Other times wealth was kept in physical objects like paintings, the silverware, jewels, or gold coins in a safe Scrooge McDuck style.

Everything was recorded on paper.

At one point, there were entire floors of office buildings were full of desks for accountants that were there simply to track all the financials. Payroll, accounts receivable, accounts payable, and so on. There’s a story of a manager of one of these accounting floors who wept when he saw a computer manipulate a single change throughout a spreadsheet nearly instantaneously because he knew it would have taken his entire floor of people over a week to accomplish the same thing and he also realized that hundreds of his people were about to lose their jobs.

Go back far enough and things were recorded on clay tablets. Basically the king/lord/emperor owned everything and an army of scribes made sure the common folk fulfilled their responsibilities.

In South America, they recorded sums using a complicated system of strings and knots.

For a long while in England, the tax department would break a stick in half and give you one piece while they stored the other. If there was ever a question of you having paid your taxes, you could bring your half of the stick in to verify that you paid if it matches the other half they had ‘on file’. There’s still mountains of sticks in storage in museums over there as ancient financial records.

Anonymous 0 Comments

As explained to a 5yo- “Timmy pay attention in math class, you might become a wealthy businessman and need to keep track of your earnings.”

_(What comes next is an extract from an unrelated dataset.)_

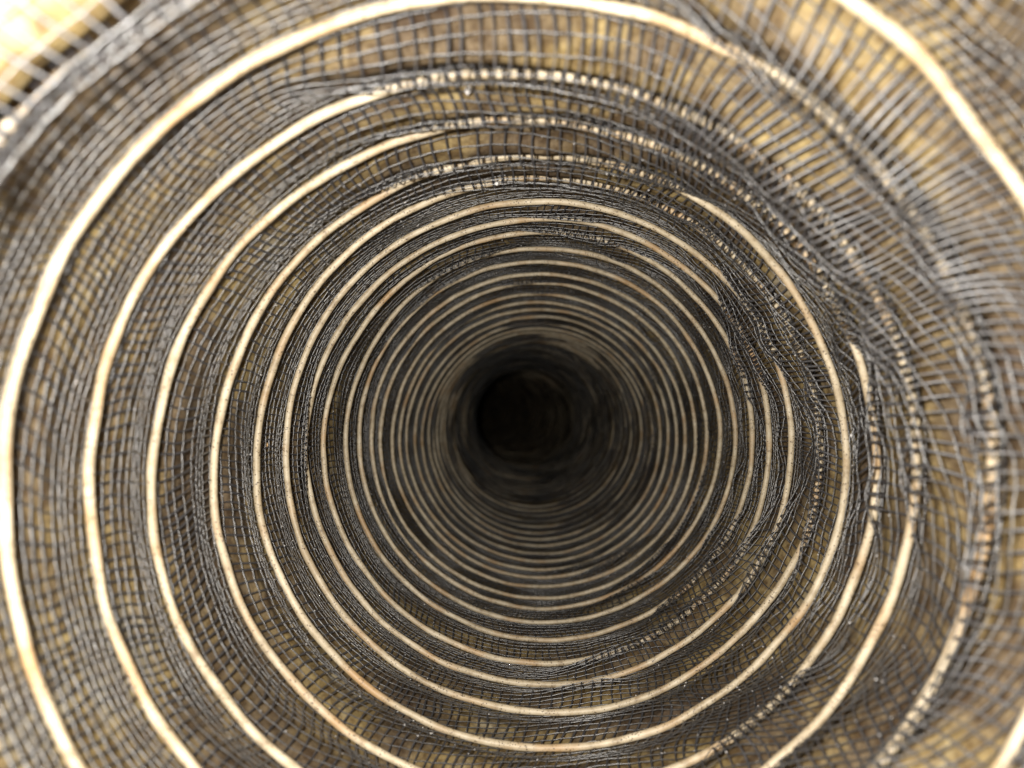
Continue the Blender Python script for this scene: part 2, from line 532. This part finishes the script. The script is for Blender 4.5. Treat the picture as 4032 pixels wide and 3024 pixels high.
# ------------------------------------------------------------------ pale specks modelled in place of glints on the threads
def specks(n, tmin, tmax, smin, smax, seed):
    r = np.random.default_rng(seed)
    a = r.random(n)
    t = tmin + (tmax - tmin) * r.random(n)
    onw = r.random(n) < 0.5
    a = np.where(onw, (np.floor(a * N_WARP) + 0.5) / N_WARP, a)
    t2 = np.where(onw, t, (np.floor(t * M_WEFT) + 0.5) / M_WEFT)
    t = t2 + a
    A2, T2 = warp(a, t)
    P = surf(A2, T2, 0) + inward_of(A2) * 0.00014
    size = smin + (smax - smin) * r.random(n)**4
    octa = np.array([(1, 0, 0), (0, 1, 0), (-1, 0, 0), (0, -1, 0), (0, 0, 1), (0, 0, -1)], float)
    V = P[:, None] + octa[None] * size[:, None, None] * (0.6 + 0.8 * r.random((n, 6, 1)))
    return V, P

octa_tris = np.array([(0, 1, 4), (1, 2, 4), (2, 3, 4), (3, 0, 4), (1, 0, 5), (2, 1, 5), (3, 2, 5), (0, 3, 5)])
V, _ = specks(9000, 0.5, 15.0, 0.000025, 0.00014, 21)
faces = (octa_tris[None] + (np.arange(len(V)) * 6)[:, None, None]).reshape(-1, 3)
me = bpy.data.meshes.new("glint_specks")
me.from_pydata(V.reshape(-1, 3).tolist(), [], faces.tolist())
me.materials.append(lint_glint_mat)
glint_specks = bpy.data.objects.new("glint_specks", me)
scene.collection.objects.link(glint_specks)
glint_specks["kind"] = "stuff"
glint_specks["label"] = "fine pale specks over the black mesh, modelled in place of thread glints"
glint_specks["category"] = "glint_specks"

# ------------------------------------------------------------------ a few larger flecks caught on the lining
def fleck(name, label, a, t, size, seed, stretch=(1, 1, 1), mat=lint_glint_mat):
    r = np.random.default_rng(seed)
    A2, T2 = np.array([a]), np.array([t])
    P = (surf(A2, T2, 0) + inward_of(A2) * (0.00016 + 0.5 * size))[0]
    bm_v, bm_f = [], []
    nl, ns = 5, 7
    for i in range(nl + 1):
        th = math.pi * i / nl
        for j in range(ns):
            ph = 2 * math.pi * j / ns
            k = size * (0.65 + 0.7 * r.random())
            bm_v.append((P[0] + stretch[0] * k * math.sin(th) * math.cos(ph), P[1] + stretch[1] * k * math.sin(th) * math.sin(ph), P[2] + stretch[2] * k * math.cos(th)))
    for i in range(nl):
        for j in range(ns):
            bm_f.append((i * ns + j, i * ns + (j + 1) % ns, (i + 1) * ns + (j + 1) % ns, (i + 1) * ns + j))
    me = bpy.data.meshes.new(name)
    me.from_pydata(bm_v, [], bm_f)
    me.materials.append(mat)
    o = bpy.data.objects.new(name, me)
    scene.collection.objects.link(o)
    o["label"] = label
    o["category"] = "fleck"
    o["group"] = "flecks caught on the mesh"
    return o

straw_mat, nt, bs = new_mat("straw_fibre")
bs.inputs['Base Color'].default_value = (0.62, 0.40, 0.20, 1)
bs.inputs['Roughness'].default_value = 0.5
fleck("lint_fleck", "bright white crumb on the dark mesh near the top, in focus", 0.224, 3.74, 0.00030, 1, (1.3, 1, 0.8))
fleck("lint_fleck", "larger blurred white fluff on the yellow mesh at the top", 0.229, 1.46, 0.00042, 2, (1, 1, 1.1))
fleck("lint_fleck", "small white triangle of lint beside the coil at the right", 0.486, 3.36, 0.00022, 3, (0.8, 1, 1.2))
fleck("straw_fleck", "tiny orange straw fibre between coil turns at the left", 0.005, 4.36, 0.00016, 4, (0.6, 1, 2.2), straw_mat)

As explained to you- Math, more precisely accounting.

Anonymous 0 Comments

With documents. Banking is actually a pretty ancient industry. They’ve known how to keep track of assets, capital, interest etc. for a very long time now.

Anonymous 0 Comments

They would convert it to gold coins and keep it in a giant vault in the back yard so they could swim in it.

Anonymous 0 Comments

Had an elderly weird aunt in the family who kept her money in a half dozen or more local banks. She used the bus to go to every bank, every weekday, and had them add in the interest earned onto her passbooks. (yes, she had substantial deposits)

Anonymous 0 Comments

Also people could to a bank and have something called a passbook filled out for them, which would be the equivalent of an account statement for their records

Anonymous 0 Comments

When I started in insurance, we used spreadsheets… Paper spreadsheets. 11×17″ paper with rectangular grid. You put one digit per rectangle and you could construct free form calculations. I did large group underwriting. We would set rates based on the recent experience of the employer.

Later, I would see calculation sheets laid out by actuaries and filled in by clerks with calculators to calculate tables of rates and reserve factors. One pricing memo from 1966 which I had occasion to review 20 years later, opined that it would take “65 girl hours” to calculate all the rates for a new form.

ETA: Bonds used to have physical coupons. To collect your semi-annual interest, you had to cut out the coupon and present it to a bank. As a fundraiser for charity, my company used to sell worthless, pre-Revolution Russian paper bonds denominated in rubles with the coupons still attached.

Anonymous 0 Comments

People are talking about doing math with pencil and paper (or with calculators or adding machines) which is a part of it, of course.

But as for things like keeping track of current stock prices, commodity prices, bond and interest rates, those values were published in newspapers at the end of each day. Especially wealthy and well-connected traders would have stock tickers — physical printers connected to telegraph lines that would print out the latest market prices continuously. They would also have men (they were always men back then) calling up brokerages on landline telephones, once those became a thing.

The “Stock ticker” apps and websites are called that because of the ticking sounds the teleprinters made banging out the numbers.

Anonymous 0 Comments

Bookkeepers out the ass. Redundancies on top of redundancies.. kinda like disinformation and flushing a turd to see where it pops out. They didn’t get wealthy by being un-clever.